I have no doubt that the majority of parents want the best education possible for their children. I don’t know any parents that want their kids to fail, yet there often seems to be an unwillingness to explore different possibilities. I am so grateful God rocked the boat of our lives and didn’t allow us to be comfortable where we were. A year and a half into homeschooling and our kids are thriving. They are able to pursue their unique interests, because there is time for it. If we have a particularly busy season, we can postpone a test and take it at a time when our kids are ready. If they grasp a concept easily, they don’t have to wait to move on to the next. Likewise, if they don’t understand something, we have the opportunity to take the time they need or figure out the best way to learn it.

I don’t believe that homeschooling is the best way for everyone to educate their children. I still believe wholeheartedly that parents need to be seeking God’s will for their families and then they need to be willing to follow where He leads. I believe God’s timing is always perfect and I am so grateful for the way He continues to lead our family, but many of the parents I speak with have had the opposite leading in their lives; they started homeschooling and now are sending their kids to private or public schools.

What I do think is crucial to a good education is a willingness to question how it’s always been done. As Susan Wise Bauer states at the beginning of “Rethinking School”,

Realize that the way we do school is entirely unnatural.

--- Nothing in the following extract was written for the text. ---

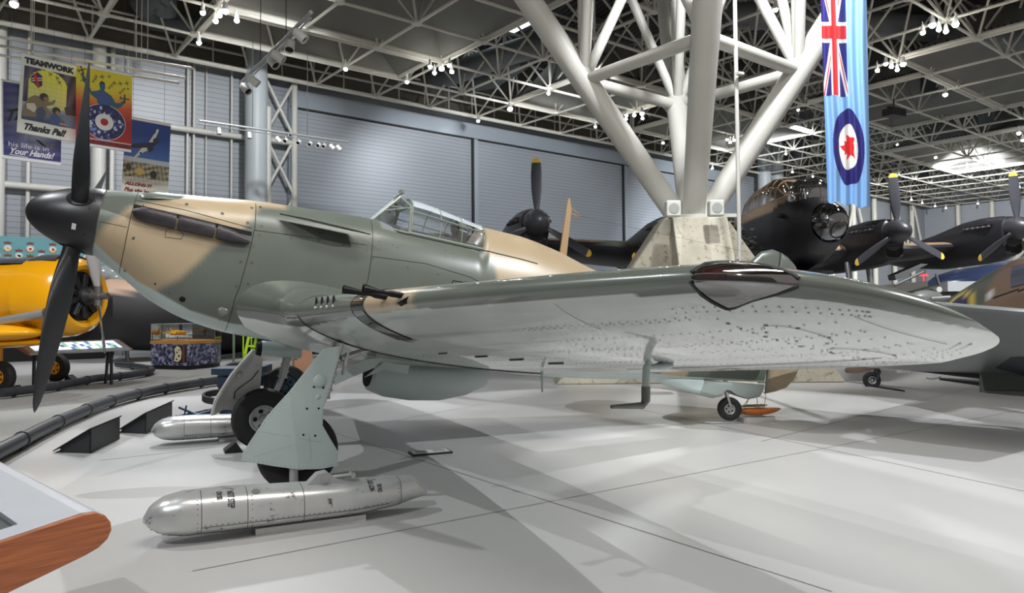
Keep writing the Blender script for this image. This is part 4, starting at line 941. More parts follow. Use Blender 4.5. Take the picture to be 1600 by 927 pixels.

And when your child struggles, think about how to flex the system, before you start trying to adjust the child. (pg. 4)

And this…

The system, even when excellent teachers are laboring within it, defies adaptation. (pg. 10)

 

I am so grateful that we were forced to rethink school. The benefits to our kids are beyond what I ever imagined. When something doesn’t work, we are able to adapt and we are not confined to fitting our “round” kids into a “square” hole.

Have you ever had to rethink school? Are you rethinking it now? What answers did you find or what questions do you have?